Calls for NGO involvement come from the most conservative quarters here, including Yves Fortier, who served at the UN in the late 80s after being appointed by Brian Mulroney, with whom he now practises at Ogilvy Renault in Montreal. According to Fortier’s conference paper, The Emerging Importance Of Non-State Actors In International Law, these actors include environmental and social groups, business and professional organizations, churches and large multinationals.

How is it decided who sits at the table? I ask Fortier after his talk. Just as it’s done in domestic courts, he replies. The presiding judge decides who has a legitimate interest in a case and who should be granted standing. Does that mean Maude Barlow should be allowed to appear before WTO panels to offer her critique of globalization? I wonder. “Don’t turn off your set,’ he says with a wan smile.

A skeptical Volterra, the Canadian practising in London, sees groups participating without a clear role. “Are non-state actors challenging the system?
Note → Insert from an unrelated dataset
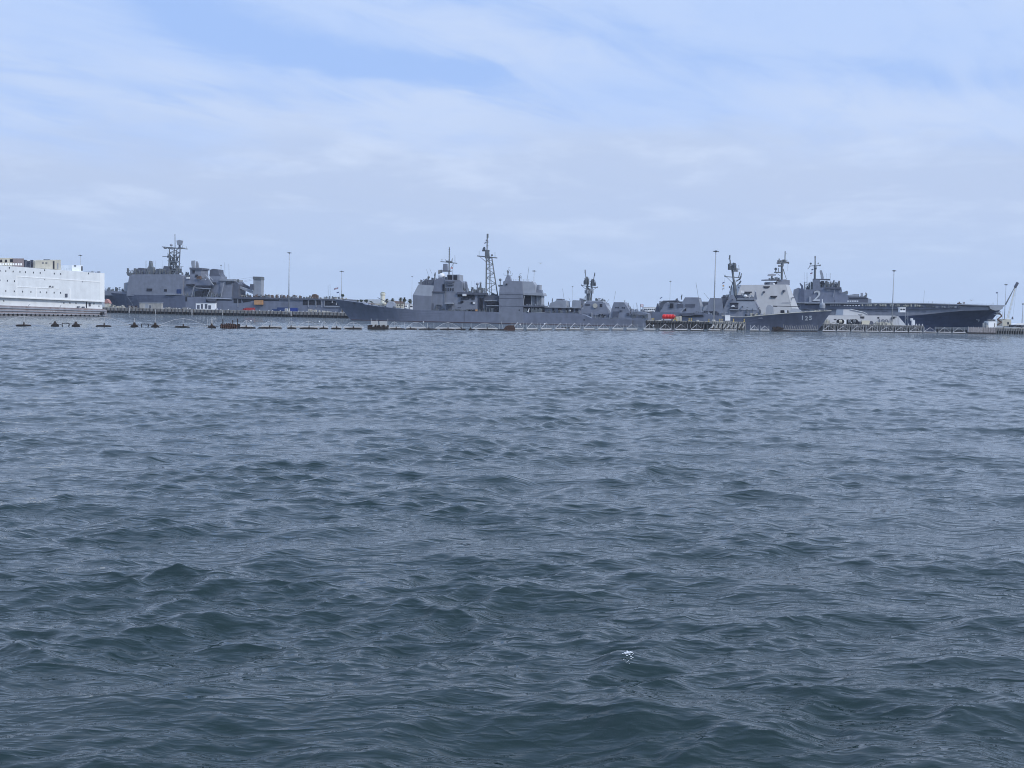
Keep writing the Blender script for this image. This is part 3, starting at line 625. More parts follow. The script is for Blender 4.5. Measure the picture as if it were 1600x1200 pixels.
    CYL('beacon', MAST, 761.8, 365.4, 372, 1.5, 8); CYL('beacon', MAST, 761, 374.4, 376.8, 1.7, 8, 1.0); DISH('air_search_radar', MAST, 756, 389, 3.6, 7, (-.8, .8, .3), 2); B('radar_arm', MAST, 753, 390.4, 764, 392.6, 7, 8.4); BALL('antenna_ball', MAST, 768.8, 398.6, 1.6, 7)
    # aft gallery between mast and rear block
    P('mid_gallery', NAVYD, [(756, 470.6), (780, 471.6), (780, 462), (756, 461)], 2, 14); B('gallery_rail', NAVYL, 757, 469.2, 777, 470.6, 1, 2); B('recess_shade', DARK, 761, 471.6, 780, 475.6, 1.4, 2.2); B('gallery_rail', NAVYL, 760, 477, 780, 478.2, .5, 1.6); P('mid_lower', NAVYD, [(756, 488), (780, 488.4), (780, 471), (756, 470)], 2.6, 13)
    CLUT('gallery_gear', MAST, 757, 779, 487, 2, 8, .8, 2.2, 26, 58); CLUT('gallery_gear', MAST, 762, 778, 463, 2, 6, 3, 12, 18, 59); B('recess_shade', DARK, 771, 482, 777, 486.4, .7, 1)
    # aft block
    P('aft_house', NAVY, [(779.6, 506), (818, 506), (817.4, 457), (779.8, 456.4)], -.02, bw)
    P('aft_house_top', NAVY, [(779.8, 458.4), (817, 459), (815.6, 439.4), (789, 438.4), (785.6, 440), (785.4, 446.6), (780.4, 447.4)], .3, bw-.3, .1)
    P('lit_house_corner', NAVYL, [(816, 459.4), (837.4, 459.6), (835.4, 445), (832, 440), (815, 439.4)], .8, bw-.8, .12)  # corner in lighter grey, sunlight on the right face painted in
    P('phased_array', TAN, [(797, 450), (802, 455), (807.4, 454.2), (811.6, 449.6), (811, 444), (806, 441.6), (800, 441.8), (796.4, 445)], 1.5, 4, .1); P('phased_array', TAN, [(820.6, 451), (824, 456), (830, 457), (833.6, 455), (832, 443), (829, 440.6), (821, 440.6)], 1.9, 4, .12)
    for y in (459.6, 466, 478): LN('deck_seam', NAVYD, [(.09, [(780, y), (817.6, y+.5)])], -.08, .1)
    P('hangar', NAVYL, [(829, 479), (847, 479.4), (847, 460), (829, 459.8)], 3.0, bw-3); P('gallery_shadow', DARK, [(817, 478.4), (829.6, 478.6), (829.6, 461), (818, 461)], 2.6, bw-2.6)
    for x in (830.6, 836, 839.4, 842.2, 845.4): B('hangar_post', NAVYL if x != 836 else NAVYD, x-.7, 461, x+.6, 479, 2.0, 3)
    LN('swung_davit', NAVYL, [(.25, [(819.6, 462), (818.4, 468), (817.6, 478)])], .2, .25)
    P('flight_deck_platform', NAVYL, [(817, 460.8), (849, 462), (849, 459.8), (848, 457.4), (836, 457), (817, 458.6)], .1, bw-.1); P('lower_platform', NAVYD, [(817, 479.6), (851, 480), (851, 477.6), (817, 477)], 0, bw); B('recess_shade', DARK, 818, 480, 851, 488, .8, bw-1)
    CLUT('deck_gear', MAST, 818, 850, 487.6, 3, 8, .1, .8, 26, 61); CLUT('deck_gear', NAVYL, 819, 850, 478, 1, 3, .2, 1.5, 14, 62); LN('white_post', WHITE, [(.5, [(825, 487.6), (827, 481.4)])], -.1, .4, r1=.15)
    P('director_base', NAVY, [(788.6, 439), (798, 439.4), (796.8, 434), (795.4, 430.6), (792, 430.4), (790, 434)], 5, 11, .15)
    DISH('fire_control_radar', MAST, 794, 424.6, 2.8, 7, (.9, .4, .35), 7); LN('radar_bracket', NAVYL, [(.12, [(787, 427), (787.4, 429.8), (800, 430.6), (800.6, 427)]), (.1, [(793.6, 419), (797, 417.6)]), (.12, [(794, 420), (797.4, 424), (798, 428)])], 7, .1)
    DISH('fire_control_radar', MAST, 812, 433, 2.6, 6, (.9, .4, .35), 7); LN('radar_bracket', NAVYL, [(.12, [(811.4, 428.6), (814.6, 432), (815.4, 437)]), (.1, [(812, 428), (815, 426.8)])], 6, .1)
    BALL('director', MAST, 781.6, 437.2, 2.1, 5); CYL('director_post', NAVYL, 781.6, 438, 446, .8, 5); P('side_platform', MAST, [(779, 448), (786, 448.6), (785, 445), (778, 445)], 2, 10)
    LN('whip_antenna', MAST, [(.09, [(823.4, 439), (826.6, 416.6)])]+[(.05, [(x, 440), (x, 436)]) for x in range(798, 830, 4)], 5, .08); BALL('director', MAST, 831.6, 441.6, 1.9, 4); P('director_mount', NAVY, [(830, 450), (834.6, 450.4), (833, 442), (831, 442)], 3, 6)
    CYL('radome', NAVYL, 842.8, 445.2, 453, 3.6, 6); P('radome_mount', NAVY, [(835.6, 458), (847, 458.6), (846, 453), (838.6, 452.6)], 3, 10); RAIL('railing', NAVYL, [(780, 438.6), (830, 440)], 2, 1, 2); B('porthole', DARK, 790.6, 443, 792.6, 445, .2, 1.4)
    # after deck house and stern
    P('after_deckhouse', NAVYH, [(851, 489), (905, 490.6), (905, 481), (851, 479.8)], 1.6, bw-1.6); P('deck_edge', NAVYL, [(850, 480.4), (908, 481.8), (908, 480.6), (850, 479)], .5, bw-.5)
    for x0, x1 in ((863, 866), (872, 877.4), (884, 887), (891, 896), (899, 903)): B('recess_shade', DARK, x0, 482, x1, 488, 1.3, 2)
    B('red_locker', BOOT, 873, 480.6, 877, 487.6, .9, 1.4); BALL('white_buoy', WHITE, 890.6, 485.4, .9, .6, 1.8); CLUT('after_gear', MAST, 852, 905, 488.6, 2, 5, .2, 1.4, 26, 63, yb1=490)
    RAIL('railing', NAVYL, [(850, 479), (905, 480.4)], .5, 1.1, 2); RAIL('railing', NAVYL, [(925, 497.2), (987, 499.4)], .8, 1.1, 2); CLUT('quarterdeck_gear', MAST, 928, 986, 498, 1, 3, 2, 12, 18, 64, yb1=499.6)
    B('draft_mark', DARK, 912, 498.6, 913.4, 501, -.06, .3)
    LN('jack_staff', MAST, [(.07, [(531, 468.4), (531, 458)])], 8.5, .07)
cruiser()
# ------------------------------------------------------------------ 4. destroyer lying behind the cruiser's stern, bow to the right
def destroyer_behind():
    global S
    S = Ship(850, 478, 960, 470); S.thing('destroyer', 'grey destroyer with a pale round array panel and forked mast behind the cruiser stern', 'warship', 920, 8)
    bw = 18
    S.hull('hull', NAVYH, [(800, 489, 1, 800, 1), (905, 489.5, 1, 905, 1), (950, 490, .9, 950, .8), (1000, 488, .5, 985, .25), (1022, 486, .0, 1006, .0)], bw, flare=.3)
    P('stack_house', NAVYL, [(856, 489), (884.6, 489), (883.4, 470), (878, 468.6), (869.4, 468), (867, 471), (860, 473), (857.4, 478)], 2.4, bw-2.4, .08); B('funnel_cap', NAVYD, 869.4, 466.8, 878, 468.6, 4, 12); P('house_end', NAVYL, [(878, 489), (886, 489), (883.6, 469.6), (878.4, 469)], 2.2, 6, .1)
    P('stack_house', NAVYL, [(892.6, 489), (907.4, 489), (907, 469.4), (895, 469), (893.6, 470.6)], 2.4, bw-2.4, .08)
    B('deck_shadow', NAVYD, 860, 480, 893, 481.4, 1.8, 2.6)
    P('bridge_house', NAVY, [(905, 490), (952, 490.4), (947, 478), (944.4, 472.6), (916, 470.8), (912, 476), (907, 485)], 1.4, bw-1.4, .12)
    P('bridge_top', NAVYL, [(915, 474), (944, 474.6), (941, 470), (917, 469.6)], 2.6, bw-2.6, .1); B('window_band', GLASS, 921.6, 471.8, 942, 473.2, 2.3, 3); P('forward_face', NAVYL, [(944, 489), (956, 489.6), (948.6, 480), (945.4, 474)], 2.5, bw-2.5, .1)  # slanted forward face painted lighter as if catching the light
    mb = MB(); c = S.p(929.6, 477.6, 1.1); r = 3.7*MPX(1, 930)
    mb.lathe(c, [(r, 0), (r, .5)], 10, S.n); mb.build('phased_array', BEIGE, S.root)
    for a in ((914, 475.6, 922, 477.2), (916, 480, 921, 484), (937, 475, 941, 480)): B('recess_shade', DARK, *a, 1.9, 2.8)
    LN('mast', MAST, [(1.0, [(920.4, 471), (920, 452)]), (.7, [(918, 470), (917.6, 446)]), (.5, [(923.6, 470), (925, 448)]), (.45, [(919, 449), (916, 436)]), (.45, [(924, 450), (927, 437)]), (.25, [(908, 446), (933.6, 449.6)]), (.2, [(908, 446), (908.2, 444)]), (.2, [(933.4, 449.6), (933.6, 447.6)]), (.14, [(909, 446.4), (916.6, 453)]), (.14, [(932, 449.6), (925, 454)]), (.25, [(915.6, 436), (914.4, 423)]), (.25, [(927.4, 438), (929, 428)])], 8, .3)
    CYL('beacon', MAST, 914.2, 421.4, 427, .8, 8); CYL('beacon', MAST, 929.2, 426, 431, .8, 8)
    CLUT('mast_array', MAST, 912.6, 920, 444, 2, 12, 6, 10, 30, 71); CLUT('mast_array', MAST, 923, 930, 446, 2, 11, 6, 10, 24, 72); CLUT('mast_array', STEEL, 914, 926, 458, 2, 9, 6, 10, 26, 73)
    CLUT('roof_gear', MAST, 905, 944, 470.6, 1.5, 5, 4, 12, 30, 74); DISH('fire_control_radar', MAST, 914, 463.6, 2.0, 6, (-.9, .3, .3), 6); DISH('fire_control_radar', NAVYL, 936, 467.4, 2.2, 6, (.5, .8, .2), 4); DISH('fire_control_radar', MAST, 862.6, 468, 2.4, 6, (-.9, .3, .2), 5); DISH('fire_control_radar', MAST, 856.6, 473, 2.0, 6, (-.9, .3, .2), 5)
    P('close_in_gun', NAVY, [(905, 474), (911, 474), (910, 466.6), (905.6, 466)], 4, 6)
    LN('whip_antenna', MAST, [(.08, [(881.6, 469), (879, 451)]), (.07, [(892, 472), (888.6, 465)]), (.08, [(946.6, 474), (952, 467)]), (.07, [(959, 471), (962, 455)])], 5, .08)
    CLUT('side_gear', DARK, 921, 949, 495, 2, 5, .1, .8, 16, 75, yb1=496); CLUT('side_gear', NAVYL, 921, 952, 496, 2, 8, -.3, .4, 18, 76, yb1=498)
    P('gun_turret', NAVYL, [(951.6, 496), (963.6, 497.4), (962.4, 488.4), (953, 487.4)], -3, 1, .1)
destroyer_behind()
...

Or are they being co-opted into the system?’ To which Howard Mann, law adviser to the International Institute for Sustainable Development, says calmly, “I don’t mind being co-opted if it advances the agenda.’

As with all voyages into uncharted waters, this one by NGOs into the stormy seas of international trade entails its share of danger, not the least of which is that they will lend credibility to the forces of globalization while losing their own. But NGOs have more often than not outwitted the forces of free trade in the past. Why should this time be any different?